Leaving out the pictures, retype the lines from the beginning of the listing through the line containing "COL = scene.collection".

§ DATA SHOWN:
-- START --

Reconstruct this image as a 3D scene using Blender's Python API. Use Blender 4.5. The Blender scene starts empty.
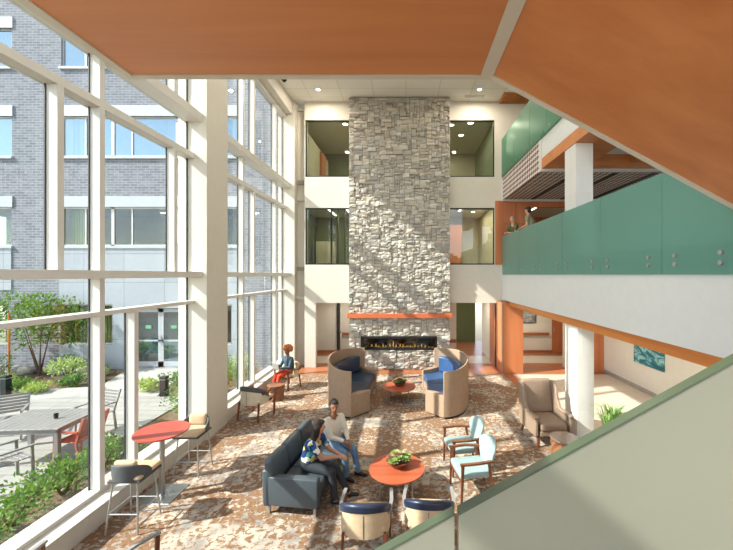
import bpy, bmesh, math, random
from mathutils import Vector, Matrix, noise
R = math.radians
random.seed(7)
scene = bpy.context.scene
COL = scene.collection

# ------------------------------------------------------------------ helpers
class MB:
    """collects faces with material slots, then links them as one mesh object"""
    def __init__(s):
        s.v = []; s.f = []; s.mi = []; s.c = []; s.cur = 0; s.col = (1, 1, 1)
    def add(s, vs, fs, M=None):
        b = len(s.v)
        for p in vs:
            p = Vector(p)
            s.v.append(M @ p if M else p)
        for f in fs:
            s.f.append([b + i for i in f]); s.mi.append(s.cur); s.c.append(s.col)
        return s
    def box(s, x0, x1, y0, y1, z0, z1, M=None):
        vs = [(x, y, z) for z in (z0, z1) for y in (y0, y1) for x in (x0, x1)]
        return s.add(vs, [(0, 2, 3, 1), (4, 5, 7, 6), (0, 1, 5, 4), (2, 6, 7, 3), (0, 4, 6, 2), (1, 3, 7, 5)], M)
    def rbox(s, x0, x1, y0, y1, z0, z1, r=.02, seg=3, M=None, puff=0.0):
        bm = bmesh.new()
        bmesh.ops.create_cube(bm, size=1)
        sx, sy, sz = x1 - x0, y1 - y0, z1 - z0
        for v in bm.verts: v.co = Vector((v.co.x * sx, v.co.y * sy, v.co.z * sz))
        r = min(r, sx * .49, sy * .49, sz * .49)
        bmesh.ops.bevel(bm, geom=list(bm.edges), offset=r, segments=seg, profile=.5, affect='EDGES')
        if puff:
            bmesh.ops.subdivide_edges(bm, edges=[e for e in bm.edges if e.calc_length() > max(sx, sy, sz) * .3], cuts=4, use_grid_fill=True)
            for v in bm.verts:
                u = [2 * v.co.x / sx, 2 * v.co.y / sy, 2 * v.co.z / sz]
                k = [max(0, 1 - abs(a) ** 2) for a in u]
                v.co.x += puff * u[0] * k[1] * k[2]; v.co.y += puff * u[1] * k[0] * k[2]; v.co.z += puff * u[2] * k[0] * k[1]
        c = Vector(((x0 + x1) / 2, (y0 + y1) / 2, (z0 + z1) / 2))
        bm.verts.index_update()
        vs = [v.co + c for v in bm.verts]; fs = [[v.index for v in f.verts] for f in bm.faces]
        bm.free()
        return s.add(vs, fs, M)
    def tube(s, pts, rad, n=10, M=None, caps=True, sq=None):
        """swept tube through pts; rad a number or list; sq=(w,h) a rectangular section"""
        pts = [Vector(p) for p in pts]
        k = len(pts)
        rad = [rad] * k if not isinstance(rad, (list, tuple)) else list(rad)
        vs = []; fs = []
        up = Vector((0, 0, 1))
        d0 = (pts[1] - pts[0]).normalized()
        if abs(d0.dot(up)) > .95: up = Vector((0, 1, 0))
        for i, p in enumerate(pts):
            d = (pts[min(i + 1, k - 1)] - pts[max(i - 1, 0)]).normalized()
            a = d.cross(up)
            if a.length < 1e-4: a = d.cross(Vector((1, 0, 0)))
            a.normalize(); b = a.cross(d).normalized()
            if sq:
                m = 4
                for (u, w) in ((-1, -1), (1, -1), (1, 1), (-1, 1)):
                    vs.append(p + a * u * sq[0] / 2 * rad[i] + b * w * sq[1] / 2 * rad[i])
            else:
                m = n
                for j in range(n):
                    t = 2 * math.pi * j / n
                    vs.append(p + a * math.cos(t) * rad[i] + b * math.sin(t) * rad[i])
        for i in range(k - 1):
            for j in range(m):
                fs.append((i * m + j, i * m + (j + 1) % m, (i + 1) * m + (j + 1) % m, (i + 1) * m + j))
        if caps:
            fs.append(tuple(range(m))[::-1]); fs.append(tuple((k - 1) * m + j for j in range(m)))
        return s.add(vs, fs, M)
    def lathe(s, prof, n=32, cx=0, cy=0, M=None):
        """prof list of (r,z) closed at the ends when r==0"""
        vs = []; fs = []
        for (r, z) in prof:
            for j in range(n):
                t = 2 * math.pi * j / n
                vs.append((cx + r * math.cos(t), cy + r * math.sin(t), z))
        for i in range(len(prof) - 1):
            for j in range(n):
                fs.append((i * n + j, i * n + (j + 1) % n, (i + 1) * n + (j + 1) % n, (i + 1) * n + j))
        if prof[0][0] > 1e-6: fs.append(tuple(range(n))[::-1])
        if prof[-1][0] > 1e-6: fs.append(tuple((len(prof) - 1) * n + j for j in range(n)))
        return s.add(vs, fs, M)
    def sphere(s, c, r, n=14, m=9, M=None):
        if not isinstance(r, (tuple, list)): r = (r, r, r)
        vs = []; fs = []
        for i in range(m + 1):
            a = math.pi * i / m
            for j in range(n):
                t = 2 * math.pi * j / n
                vs.append((c[0] + r[0] * math.sin(a) * math.cos(t), c[1] + r[1] * math.sin(a) * math.sin(t), c[2] + r[2] * math.cos(a)))
        for i in range(m):
            for j in range(n):
                fs.append((i * n + j, (i + 1) * n + j, (i + 1) * n + (j + 1) % n, i * n + (j + 1) % n))
        return s.add(vs, fs, M)
    def prism(s, poly, axis, a0, a1, M=None):
        """poly extruded along axis ('x','y','z') from a0 to a1; poly in the two other coordinates in order"""
        def P(u, w, a):
            return {'x': (a, u, w), 'y': (u, a, w), 'z': (u, w, a)}[axis]
        n = len(poly)
        vs = [P(u, w, a0) for u, w in poly] + [P(u, w, a1) for u, w in poly]
        fs = [tuple(range(n)), tuple(range(n, 2 * n))[::-1]] + [(i, (i + 1) % n, n + (i + 1) % n, n + i) for i in range(n)]
        return s.add(vs, fs, M)
    def ribbon(s, path, z0, z1, th, M=None, closed=False, lean=0.0, flare=None):
        """vertical wall along a 2d path; z0,z1 numbers or functions of t; th the thickness; lean pushes the top outward"""
        n = len(path); vs = []; fs = []
        f0 = z0 if callable(z0) else (lambda t: z0)
        f1 = z1 if callable(z1) else (lambda t: z1)
        for i in range(n):
            t = i / (n - 1)
            p = Vector(path[i]).to_2d()
            q0 = Vector(path[max(i - 1, 0)]).to_2d(); q1 = Vector(path[min(i + 1, n - 1)]).to_2d()
            d = (q1 - q0).normalized(); nn = Vector((d.y, -d.x))
            a = p + nn * th / 2; b = p - nn * th / 2
            lo = nn * lean
            vs += [(a.x, a.y, f0(t)), (a.x + lo.x, a.y + lo.y, f1(t)), (b.x + lo.x, b.y + lo.y, f1(t)), (b.x, b.y, f0(t))]
        for i in range(n - 1):
            for j in range(4):
                fs.append((i * 4 + j, i * 4 + (j + 1) % 4, (i + 1) * 4 + (j + 1) % 4, (i + 1) * 4 + j))
        fs.append((0, 1, 2, 3)); e = (n - 1) * 4; fs.append((e + 3, e + 2, e + 1, e))
        return s.add(vs, fs, M)
    def build(s, name, mats, parent=None, smooth=False, bevel=0, bseg=2, sub=0, colors=False):
        me = bpy.data.meshes.new(name)
        me.from_pydata([tuple(v) for v in s.v], [], s.f)
        if not isinstance(mats, (list, tuple)): mats = [mats]
        for m in mats: me.materials.append(m)
        me.polygons.foreach_set('material_index', s.mi)
        if colors:
            at = me.color_attributes.new('tint', 'FLOAT_COLOR', 'CORNER')
            arr = []
            for p in me.polygons:
                arr += [*s.c[p.index], 1.0] * p.loop_total
            at.data.foreach_set('color', arr)
        bm = bmesh.new(); bm.from_mesh(me)
        bmesh.ops.recalc_face_normals(bm, faces=bm.faces)
        bm.to_mesh(me); bm.free()
        if smooth:
            me.polygons.foreach_set('use_smooth', [True] * len(me.polygons))
            try: me.set_sharp_from_angle(angle=R(42))
            except Exception: pass
        o = bpy.data.objects.new(name, me)
        COL.objects.link(o)
        if parent: o.parent = parent
        if bevel:
            b = o.modifiers.new('bevel', 'BEVEL'); b.width = bevel; b.segments = bseg; b.limit_method = 'ANGLE'; b.angle_limit = R(40)
        if sub:
            b = o.modifiers.new('sub', 'SUBSURF'); b.levels = sub; b.render_levels = sub
        return o

def tag(o, label=None, cat=None, group=None, kind=None):
    if label: o['label'] = label
    if cat: o['category'] = cat
    if group: o['group'] = group
    if kind: o['kind'] = kind
    return o
def thing(name, loc, rz, label, cat, group=None):
    o = bpy.data.objects.new(name, None); COL.objects.link(o)
    o.location = loc; o.rotation_euler = (0, 0, R(rz)); o.empty_display_size = .1
    return tag(o, label, cat, group)
def struct(o):
    o['kind'] = 'structure'; return o
def dup(o, loc, rz, label, group=None):
    def cp(a, par):
        c = a.copy(); COL.objects.link(c); c.parent = par
        for k in list(a.children): cp(k, c)
        return c
    r = cp(o, None); r.location = loc; r.rotation_euler = (0, 0, R(rz)); r['label'] = label
    if group: r['group'] = group
    return r
def box(name, m, x0, x1, y0, y1, z0, z1, parent=None, bevel=0):
    return MB().box(x0, x1, y0, y1, z0, z1).build(name, m, parent, bevel=bevel)

def wall_holes(mb, axis, a0, a1, u0, u1, z0, z1, holes):
    """wall slab perpendicular to axis between a0 and a1, spanning u and z, with rectangular holes (u0,u1,z0,z1)"""
    us = sorted(set([u0, u1] + [h[0] for h in holes] + [h[1] for h in holes]))
    zs = sorted(set([z0, z1] + [h[2] for h in holes] + [h[3] for h in holes]))
    us = [u for u in us if u0 <= u <= u1]; zs = [z for z in zs if z0 <= z <= z1]
    nu, nz = len(us) - 1, len(zs) - 1
    full = [[not any(h[0] < (us[i] + us[i + 1]) / 2 < h[1] and h[2] < (zs[j] + zs[j + 1]) / 2 < h[3] for h in holes) for j in range(nz)] for i in range(nu)]
    def P(u, a, z): return (u, a, z) if axis == 'y' else (a, u, z)
    def q(*p): mb.add(p, [(0, 1, 2, 3)])
    for i in range(nu):
        for j in range(nz):
            if not full[i][j]: continue
            ua, ub, za, zb = us[i], us[i + 1], zs[j], zs[j + 1]
            q(P(ua, a0, za), P(ub, a0, za), P(ub, a0, zb), P(ua, a0, zb))
            q(P(ub, a1, za), P(ua, a1, za), P(ua, a1, zb), P(ub, a1, zb))
            if i == 0 or not full[i - 1][j]: q(P(ua, a1, za), P(ua, a0, za), P(ua, a0, zb), P(ua, a1, zb))
            if i == nu - 1 or not full[i + 1][j]: q(P(ub, a0, za), P(ub, a1, za), P(ub, a1, zb), P(ub, a0, zb))
            if j == 0 or not full[i][j - 1]: q(P(ua, a1, za), P(ub, a1, za), P(ub, a0, za), P(ua, a0, za))
            if j == nz - 1 or not full[i][j + 1]: q(P(ua, a0, zb), P(ub, a0, zb), P(ub, a1, zb), P(ua, a1, zb))
    return mb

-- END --

§ WRITTEN RESPONSE:
Reconstruct this image as a 3D scene using Blender's Python API. Use Blender 4.5. The Blender scene starts empty.
import bpy, bmesh, math, random
from mathutils import Vector, Matrix, noise
R = math.radians
random.seed(7)
scene = bpy.context.scene
COL = scene.collection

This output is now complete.